The transaction's proceeds will also finance transportation and other capital statewide capital projects. The deal's size is driven by both a pent-up need for cash as the state scaled back new-money GO borrowing plans last December and by plans included in the state's new two-year budget.

"We broke up the deal last December because we were concerned about market capacity, and then the state adopted a budget with more bonding in it," Hoadley said. "The biggest piece is for transportation projects."

Gov. Jim Doyle earlier this summer signed into law a $61.8 billion budget for fiscal 2010-11 that authorizes $3.58 billion of bonding. It wiped out a $6.6 billion deficit through a mix of federal stimulus funds, spending cuts, tax and fee increases, and debt restructuring.

The borrowing authorization includes $285 million of debt restructuring, pushing off some near-term debt payments and refunding for interest rate savings. The state also increased the amount of borrowing for transportation-related projects, freeing up cash for the general fund.

The state will undertake the first of those restructurings late this summer with a $60 million GO refunding and a $60 million refunding of state petroleum inspection fee revenue bonds. Both will be sold through negotiation and the state has not yet named the underwriting team. Firms will be chosen from those selected to participate in the state's underwriting pools through a recently completed request for proposals process.

The state also has a $200 million new-money transportation revenue bond issue coming up late this summer that will be issued through a negotiated sale, though the team has not yet been named, Hoadley said.

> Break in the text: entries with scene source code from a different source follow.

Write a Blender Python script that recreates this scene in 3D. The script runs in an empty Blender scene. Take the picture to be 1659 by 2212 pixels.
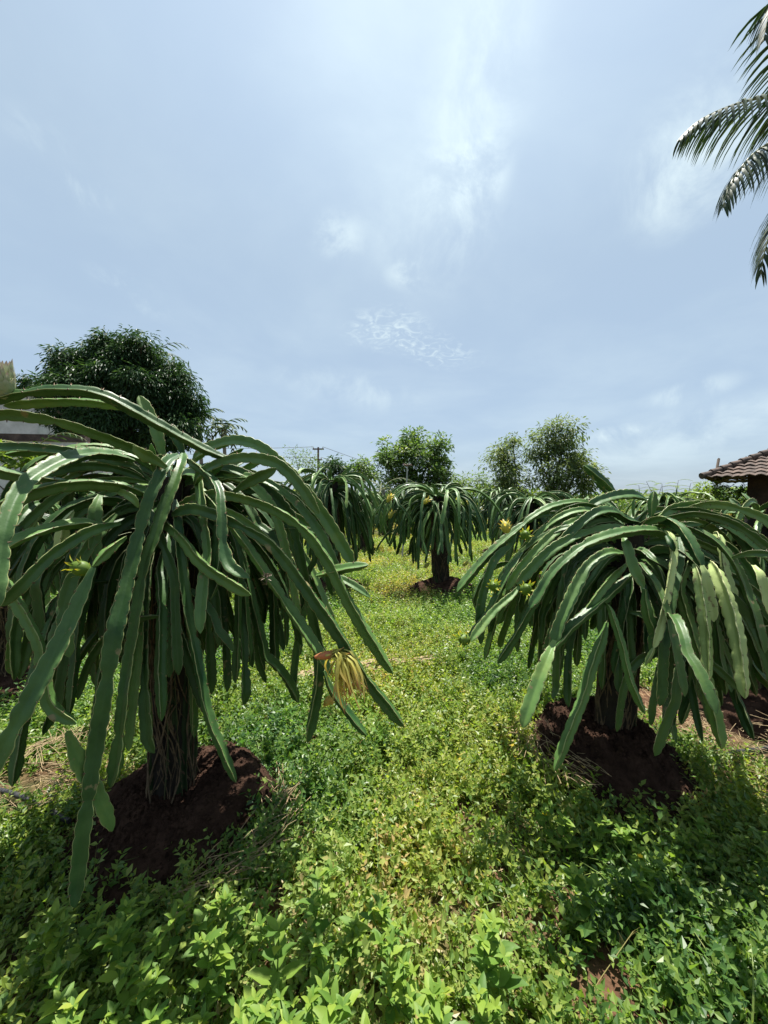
import bpy, math, random
import numpy as np
from mathutils import Vector, Matrix, noise as mnoise

R = math.radians
S = bpy.context.scene
COL = S.collection
random.seed(11)
rng = np.random.default_rng(7)

# ------------------------------------------------------------------ camera
CAM_Z, PITCH, F = 1.5, R(2.0), 829.5
cam_data = bpy.data.cameras.new('camera')
cam_data.sensor_fit = 'HORIZONTAL'; cam_data.sensor_width = 36; cam_data.lens = 18
cam_data.clip_start = 0.02; cam_data.clip_end = 2000
cam = bpy.data.objects.new('camera', cam_data); COL.objects.link(cam)
cam.location = (0, 0, CAM_Z); cam.rotation_euler = (R(90) - PITCH, 0, 0)
S.camera = cam
S.render.resolution_x = 768; S.render.resolution_y = 1024
S.view_settings.view_transform = 'Standard'; S.view_settings.look = 'None'
S.view_settings.exposure = 1.3; S.view_settings.gamma = 1.0
S.cycles.max_bounces = 7; S.cycles.diffuse_bounces = 3; S.cycles.glossy_bounces = 2
S.cycles.transmission_bounces = 3; S.cycles.transparent_max_bounces = 4

# ------------------------------------------------------------------ sun and sky
SUN_EL, SUN_AZ = R(70), R(8)             # azimuth from +Y towards +X
sun_dir = Vector((math.sin(SUN_AZ) * math.cos(SUN_EL), math.cos(SUN_AZ) * math.cos(SUN_EL), math.sin(SUN_EL)))
sl = bpy.data.lights.new('sun', 'SUN'); sl.energy = 5.0; sl.angle = R(0.6); sl.color = (1.0, .96, .88)
so = bpy.data.objects.new('sun', sl); COL.objects.link(so)
so.rotation_euler = sun_dir.to_track_quat('Z', 'Y').to_euler(); so.location = (0, 5, 30)

def build_world():
    w = bpy.data.worlds.new('World'); S.world = w; w.use_nodes = True
    nt = w.node_tree; N = nt.nodes; L = nt.links; N.clear()
    out = N.new('ShaderNodeOutputWorld'); bg = N.new('ShaderNodeBackground'); bg.inputs[1].default_value = 0.056
    L.new(bg.outputs[0], out.inputs[0])
    sky = N.new('ShaderNodeTexSky'); sky.sky_type = 'NISHITA'; sky.sun_disc = False
    sky.sun_elevation = SUN_EL; sky.sun_rotation = SUN_AZ
    sky.air_density = 1.0; sky.dust_density = 1.6; sky.ozone_density = 1.5; sky.altitude = 50
    tc = N.new('ShaderNodeTexCoord')
    def vm(op, a, b=None, c=None):
        n = N.new('ShaderNodeVectorMath'); n.operation = op
        for k, v in enumerate((a, b, c)):
            if v is None: continue
            if isinstance(v, (tuple, Vector)): n.inputs[k].default_value = tuple(v)
            else: L.new(v, n.inputs[k])
        return n
    def ma(op, a, b=None, c=None, clamp=False):
        n = N.new('ShaderNodeMath'); n.operation = op; n.use_clamp = clamp
        for k, v in enumerate((a, b, c)):
            if v is None: continue
            if isinstance(v, (int, float)): n.inputs[k].default_value = v
            else: L.new(v, n.inputs[k])
        return n.outputs[0]
    D = tc.outputs['Generated']
    # a cloud layer lies on a plane high overhead: direction / (z + small)
    sep = N.new('ShaderNodeSeparateXYZ'); L.new(D, sep.inputs[0])
    zz = ma('ADD', ma('MAXIMUM', sep.outputs[2], 0.0), 0.12)
    cx = ma('DIVIDE', sep.outputs[0], zz); cy = ma('DIVIDE', sep.outputs[1], zz)
    comb = N.new('ShaderNodeCombineXYZ'); L.new(cx, comb.inputs[0]); L.new(cy, comb.inputs[1])
    def noise(vec, scale, detail=8, rough=.6, dist=0.0):
        n = N.new('ShaderNodeTexNoise'); n.inputs['Scale'].default_value = scale
        n.inputs['Detail'].default_value = detail; n.inputs['Roughness'].default_value = rough
        n.inputs['Distortion'].default_value = dist
        L.new(vec, n.inputs['Vector']); return n.outputs[0]
    n_soft = noise(comb.outputs[0], 1.1, 9, .55, .3)
    n_fine = noise(D, 7.0, 10, .62, .4)
    n_rip = noise(comb.outputs[0], 16.0, 6, .55, 1.5)
    def ss(v, a, b):
        n = N.new('ShaderNodeMapRange'); n.interpolation_type = 'SMOOTHSTEP'
        L.new(v, n.inputs[0]); n.inputs[1].default_value = a; n.inputs[2].default_value = b
        return n.outputs[0]
    veil = ma('MULTIPLY', ss(n_soft, .35, .75), .26)
    total = veil
    def pdir(px, py):
        u = (px - 829.5) / F; v = (1106 - py) / F
        return Vector((u, math.cos(PITCH) + v * math.sin(PITCH), -math.sin(PITCH) + v * math.cos(PITCH))).normalized()
    def blob(px, py, rx, rz, amt, nz, lo=.38, hi=.62, tilt=0):
        c = pdir(px, py)
        right = Vector((c.y, -c.x, 0)).normalized(); up = right.cross(c).normalized()
        if tilt:
            a = R(tilt); right, up = right * math.cos(a) + up * math.sin(a), up * math.cos(a) - right * math.sin(a)
        d = vm('SUBTRACT', D, c).outputs[0]
        a = ma('DIVIDE', vm('DOT_PRODUCT', d, right).outputs['Value'], rx)
        b = ma('DIVIDE', vm('DOT_PRODUCT', d, up).outputs['Value'], rz)
        r = ma('SQRT', ma('ADD', ma('MULTIPLY', a, a), ma('MULTIPLY', b, b)))
        m = ma('SUBTRACT', 1.0, r, clamp=True)
        m = ss(m, 0.0, .75)
        k = ma('ADD', ss(nz, lo, hi), 0.0)
        # erode the rim with the noise so that the edge is ragged
        return ma('MULTIPLY', ma('MULTIPLY', m, k), amt)
    for args in ((1000, 330, .12, .34, .48, n_fine, .36, .66, -18), (930, 480, .22, .14, .36, n_fine, .34, .70, 0),
                 (880, 150, .30, .30, .45, n_soft, .20, .75, 0), (1030, 370, .08, .07, .55, n_fine, .40, .62, 0),
                 (728, 510, .075, .06, .55, n_fine, .38, .60, 0), (890, 590, .08, .045, .55, n_fine, .42, .62, 0),
                 (835, 710, .13, .062, .95, n_rip, .40, .85, 0), (935, 755, .14, .05, .9, n_rip, .42, .85, -15),
                 (1550, 275, .20, .13, .62, n_fine, .36, .72, 25), (1480, 385, .12, .12, .5, n_fine, .40, .70, 0),
                 (760, 840, .24, .06, .45, n_fine, .36, .66, -8), (150, 370, .10, .05, .6, n_fine, .44, .66, -30),
                 (1490, 845, .10, .03, .7, n_fine, .40, .62, 8), (1330, 935, .07, .022, .8, n_fine, .38, .58, 8),
                 (1500, 930, .32, .07, .6, n_fine, .34, .66, 10), (290, 635, .1, .04, .5, n_fine, .44, .66, -20)):
        total = ma('ADD', total, blob(*args))
    fac = ma('MINIMUM', total, .92)
    # pale humid air: bands of it low down, some everywhere
    hz = N.new('ShaderNodeMapRange'); hz.interpolation_type = 'SMOOTHSTEP'
    L.new(sep.outputs[2], hz.inputs[0]); hz.inputs[1].default_value = 0.0; hz.inputs[2].default_value = .55
    hz.inputs[3].default_value = .70; hz.inputs[4].default_value = .84
    m1 = N.new('ShaderNodeMix'); m1.data_type = 'RGBA'; L.new(hz.outputs[0], m1.inputs[0])
    L.new(sky.outputs[0], m1.inputs[6]); m1.inputs[7].default_value = (3.5, 4.55, 5.7, 1)
    m2 = N.new('ShaderNodeMix'); m2.data_type = 'RGBA'; L.new(fac, m2.inputs[0])
    L.new(m1.outputs[2], m2.inputs[6]); m2.inputs[7].default_value = (5.6, 6.7, 7.2, 1)
    # hazy sky: brighter on the sun's side, duller and bluer away from it
    sd = vm('DOT_PRODUCT', D, sun_dir).outputs['Value']
    g = N.new('ShaderNodeMapRange'); g.interpolation_type = 'SMOOTHSTEP'; L.new(sd, g.inputs[0]); g.inputs[1].default_value = -.45; g.inputs[2].default_value = .12
    g.inputs[3].default_value = .38; g.inputs[4].default_value = 1.0
    h = N.new('ShaderNodeMapRange'); h.interpolation_type = 'SMOOTHSTEP'; L.new(sd, h.inputs[0]); h.inputs[1].default_value = .72; h.inputs[2].default_value = 1.0
    h.inputs[3].default_value = 1.0; h.inputs[4].default_value = 1.2
    sc_ = vm('SCALE', m2.outputs[2]); L.new(ma('MULTIPLY', g.outputs[0], h.outputs[0]), sc_.inputs['Scale'])
    L.new(sc_.outputs[0], bg.inputs[0])
build_world()

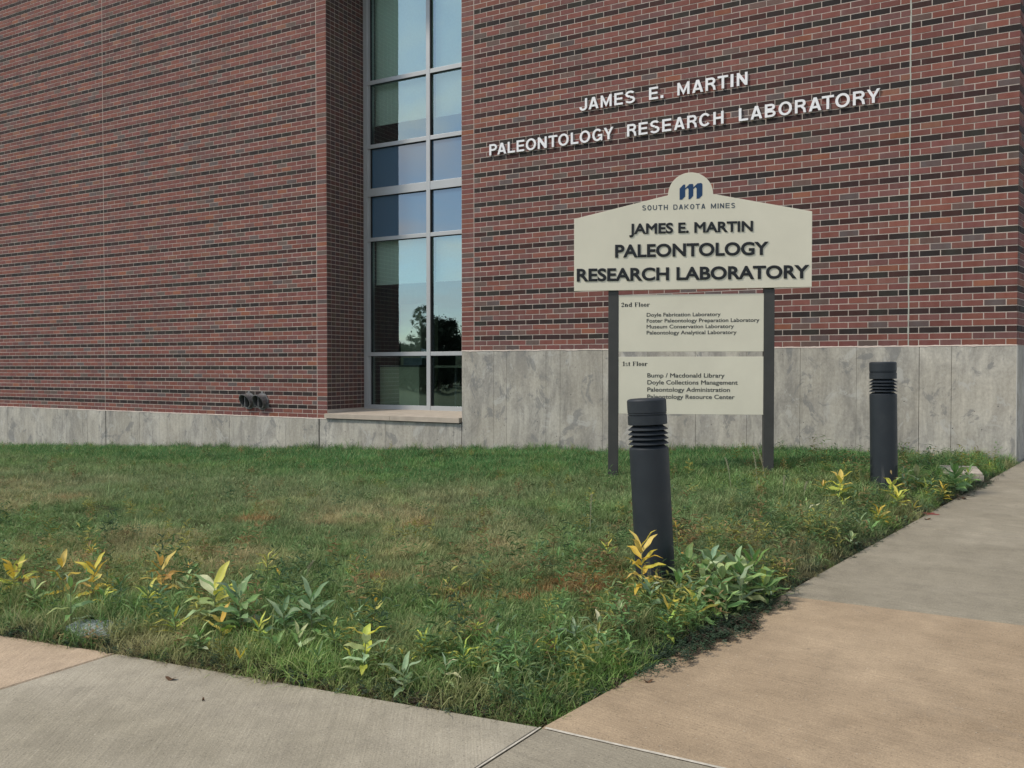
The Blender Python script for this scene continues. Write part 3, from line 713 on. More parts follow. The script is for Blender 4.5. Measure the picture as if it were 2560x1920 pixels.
def strips_mesh(G, sx, sy, depth, eps=.0002):
    m_ = MB()
    for gi, S in enumerate(G):
        y0 = -depth + gi * eps
        b = len(m_.v); n = len(S)
        for (a, c) in S:
            for (x, z) in (a, c):
                m_.v += [(x * sx, y0, z * sy), (x * sx, 0, z * sy)]
        def quad(*q): m_.f.append([b + k for k in q]); m_.mi.append(0)
        for i in range(n - 1):
            a = 4 * i; d = 4 * (i + 1)
            quad(a, a + 2, d + 2, d); quad(a + 1, d + 1, d + 3, a + 3); quad(a, d, d + 1, a + 1); quad(a + 2, a + 3, d + 3, d + 2)
        quad(0, 1, 3, 2); e = 4 * (n - 1); quad(e, e + 2, e + 3, e + 1)
    return m_
def fix_normals(me):
    import bmesh
    bm = bmesh.new(); bm.from_mesh(me); bmesh.ops.recalc_face_normals(bm, faces=bm.faces); bm.to_mesh(me); bm.free()
wlr = link('wall_lettering', None, None, (-3.6, -.04, 4.09))
tag(wlr, 'silver metal letters in two lines naming the paleontology laboratory on the brick wall', 'lettering')
LN1 = [('J', -4.768, -4.662), ('A', -4.64, -4.504), ('M', -4.472, -4.324), ('E', -4.286, -4.172), ('S', -4.141, -4.011), ('E', -3.827, -3.712), ('.', -3.679, -3.644), ('M', -3.465, -3.315), ('A', -3.281, -3.147), ('R', -3.118, -2.996), ('T', -2.972, -2.848), ('I', -2.818, -2.785), ('N', -2.745, -2.621)]
LN2 = [('P', -6.113, -5.995), ('A', -5.987, -5.851), ('L', -5.826, -5.715), ('E', -5.689, -5.574), ('O', -5.549, -5.398), ('N', -5.37, -5.24), ('T', -5.213, -5.086), ('O', -5.07, -4.921), ('L', -4.89, -4.783), ('O', -4.765, -4.617), ('G', -4.587, -4.448), ('Y', -4.429, -4.3), ('R', -4.114, -3.992), ('E', -3.961, -3.846), ('S', -3.813, -3.692), ('E', -3.656, -3.542), ('A', -3.506, -3.374),
       ('R', -3.342, -3.221), ('C', -3.195, -3.053), ('H', -3.022, -2.9), ('L', -2.719, -2.611), ('A', -2.582, -2.449), ('B', -2.419, -2.298), ('O', -2.265, -2.116), ('R', -2.083, -1.961), ('A', -1.931, -1.796), ('T', -1.791, -1.663), ('O', -1.648, -1.496), ('R', -1.464, -1.34), ('Y', -1.323, -1.187)]
H = .150
for row, z in ((LN1, 4.504), (LN2, 4.092)):
    for ch, a, b in row:
        G = glyph(ch, (b - a) / H, .192 if ch != '.' else .2)
        m_ = strips_mesh(G, H, H, .019)
        o = m_.build('letter', M_alu, wlr, loc=(a + 3.6, .031, z - 4.09)); fix_normals(o.data)

# ------------------------------------------------------------------ free-standing sign
SO = Vector((-3.313, -3.26, 0)); se = Vector((.93605, .35186, 0)); rz = math.atan2(se.y, se.x)
sign = link('building_sign', None, None, (SO.x + se.x * 1.0, SO.y + se.y * 1.0, .28)); sign.rotation_euler = (0, 0, rz)
tag(sign, 'cream sign with black lettering on two dark posts, top rising to round emblem', 'sign')
def sl_(u, z): return (u - 1.0, z - .28)
def sbox(nm, u0, u1, z0, z1, y0, y1, mat, bevel=.0015):
    a, c = sl_(u0, z0), sl_(u1, z1); return MB().box(a[0], c[0], y0, y1, a[1], c[1]).build(nm, mat, sign, bevel=bevel)
for u in (.300, 1.628):
    sbox('post', u, u + .088, -.25, 1.889, .0, .088, M_post, .003)
    sbox('post', u + .002, u + .086, 1.889, 2.45, .0225, .088, M_post, .003)
pts = [(0, 1.890), (2.016, 1.899), (2.016, 2.538), (1.196, 2.709)]
pts += [(1.005 + .191 * math.cos(R(a)), 2.709 + .191 * math.sin(R(a))) for a in range(6, 180, 6)] + [(.814, 2.709), (0, 2.525)]
bd = MB().prism([sl_(*p) for p in pts], -.018, .020).build('sign_board', M_board, sign, bevel=.0015)
p1 = sbox('directory_panel', .3895, 1.6265, 1.354, 1.852, .004, .026, M_board)
p2 = sbox('directory_panel', .3895, 1.6265, .809, 1.310, .004, .026, M_board)
sbox('panel_rail', .3882, 1.6278, 1.40, 1.44, .027, .05, M_post, 0); sbox('panel_rail', .3882, 1.6278, 1.18, 1.22, .027, .05, M_post, 0)
_gc = {}
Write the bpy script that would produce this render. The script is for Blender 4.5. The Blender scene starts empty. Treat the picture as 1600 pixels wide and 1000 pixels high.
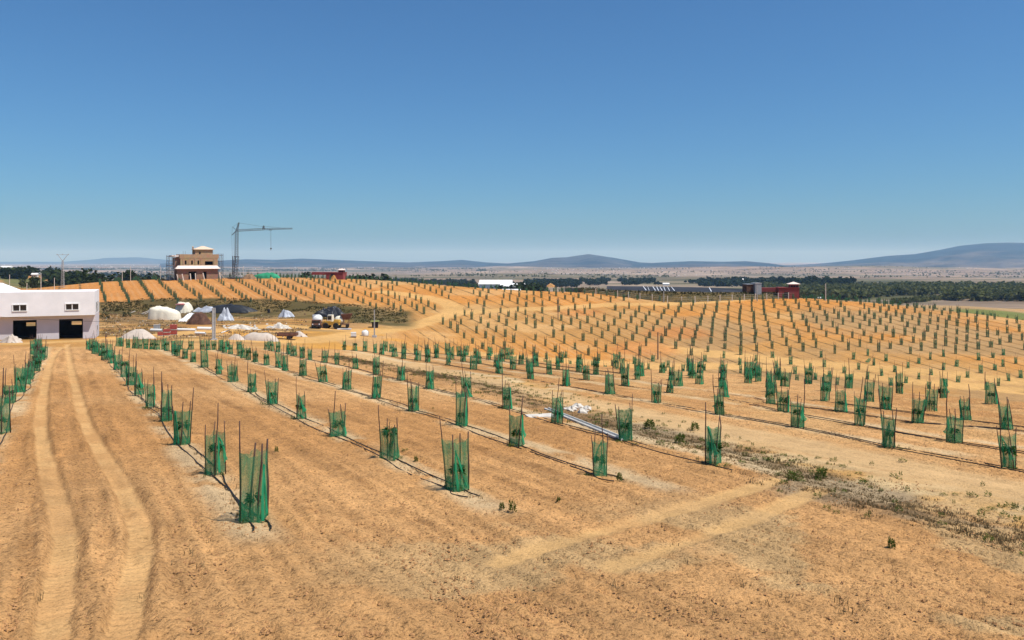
import bpy, math, random
import numpy as np, time
T0 = time.time()
def tick(n): print('TICK', n, round(time.time()-T0, 1))
R = math.radians
sc = bpy.context.scene
COL = sc.collection
F = 1232.0                    # focal length in pixels of a 1600 px wide picture
HAZE, SUN, SKY, AIR, DUST, OZONE, SUNAZ = 8e-5, 4.6, .079, 1.0, 1.1, 6.0, 115
SN, CS = math.sin(R(29.2)), math.cos(R(29.2))     # the planting rows run 29 degrees left of the view

# ------------------------------------------------------------------ noise
def _h(ix, iy, s):
    n = (ix.astype(np.int64)*374761393 + iy.astype(np.int64)*668265263 + s*1274126177) & 0x7fffffff
    n = ((n ^ (n >> 13))*1274126177) & 0x7fffffff
    n = (n ^ (n >> 16)) & 0xffff
    return n/65535.0
def vnoise(x, y, s=0):
    ix, iy = np.floor(x), np.floor(y)
    fx, fy = x-ix, y-iy
    fx = fx*fx*(3-2*fx); fy = fy*fy*(3-2*fy)
    a, b = _h(ix, iy, s), _h(ix+1, iy, s)
    c, d = _h(ix, iy+1, s), _h(ix+1, iy+1, s)
    return (a+(b-a)*fx)*(1-fy)+(c+(d-c)*fx)*fy
def fbm(x, y, s=0, o=4):
    x = np.asarray(x, float); y = np.asarray(y, float)
    t = 0; a = .5; n = 0
    for i in range(o):
        t = t+a*vnoise(x, y, s+i*17); n += a; a *= .5; x = x*2.03+3.1; y = y*2.03+1.7
    return t/n
def sstep(a, b, x):
    t = np.clip((np.asarray(x, float)-a)/(b-a), 0, 1)
    return t*t*(3-2*t)

# ------------------------------------------------------------------ terrain
def near_plane(X, Y): return -(4.3+.0692*Y+.0193*X)
FC, FSL = -29.5, .092
def far_d(u, v): return -FC/((v-408)/F+FSL)
def ray(u, v, d): return ((u-800)/F*d, d, -(v-408)/F*d)
def near_d(u, v): return 4.3*F/(v-(480+.0193*(u-110)))
EDGE = [(60,543),(125,544),(300,545.5),(500,545),(600,548),(700,553),(800,560.5),(900,568),(1000,577),(1095,583),(1165,583),(1243,596),(1323,604),(1400,612),(1590,628),(1700,636),(1900,655)]
EU = [e[0] for e in EDGE]; EV = [e[1] for e in EDGE]
ED = [near_d(u, v) for u, v in EDGE]
CU = [160,300,430,560,640,700,800,880,950,1050,1100,1240,1300,1400,1500,1600,1750,1950]
CV = [441,437,435,437,442,448,457,457,460,470,470,465,470,479,491,506,528,560]
LU = [160,620,700,760,800,1000,1200,1400,1600,1950]
LV = [470,480,500,535,556,572,578,592,607,640]
P = []
for X in range(-70, 71, 12):                      # the near orchard, a plane falling forward and right
    for Y in range(-12, 90, 11):
        d = max(Y, 1.0); u = 800+X/d*F
        ed = np.interp(u, EU, ED)
        if Y < 8 or Y <= ed: P.append((X, Y, near_plane(X, Y)))
for u in range(640, 1960, 80):                    # the bank that falls away behind it
    d0 = np.interp(u, EU, ED); v0 = np.interp(u, EU, EV)
    P.append(ray(u, v0, d0))
    a = 1.0 if u > 760 else .3
    x, y, z = ray(u, v0, d0+14); P.append((x, y, z-1.2*a))
    x, y, z = ray(u, v0, d0+30); P.append((x, y, z-1.6*a))
for u in range(160, 1960, 75):                    # the far orchard slope, rising away
    c = np.interp(u, CU, CV); l = np.interp(u, LU, LV)
    for k in range(6):
        d = far_d(u, l)+(far_d(u, c)-far_d(u, l))*k/5
        x = (u-800)/F*d; P.append((x, d, FC+FSL*d))
    d = far_d(u, c); z = FC+FSL*d
    P.append(((u-800)/F*(d+45), d+45, z*(d+45)/d-2.5))
    P.append(((u-800)/F*(d+110), d+110, min(z*(d+110)/d-6, -21)))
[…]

In other state news this week, Doyle announced on Monday that he would not seek re-election to a third term but he will serve out his current term, which runs to January 2011. Doyle said his decision stems from his belief that governors should serve only two terms. "Leaving after eight years allows the political system a chance to rejuvenate itself," he said.

Doyle said his focus during the remainder of his term would be on job creation, economic development, health care, and education. Doyle, 63, previously served three terms as attorney general. Prior to that he was the Dane County district attorney.

He said he might regret his decision but did not intend to pull a "Brett Favre," a reference to the once-popular Green Bay Packers quarterback who flipflopped on his retirement plans.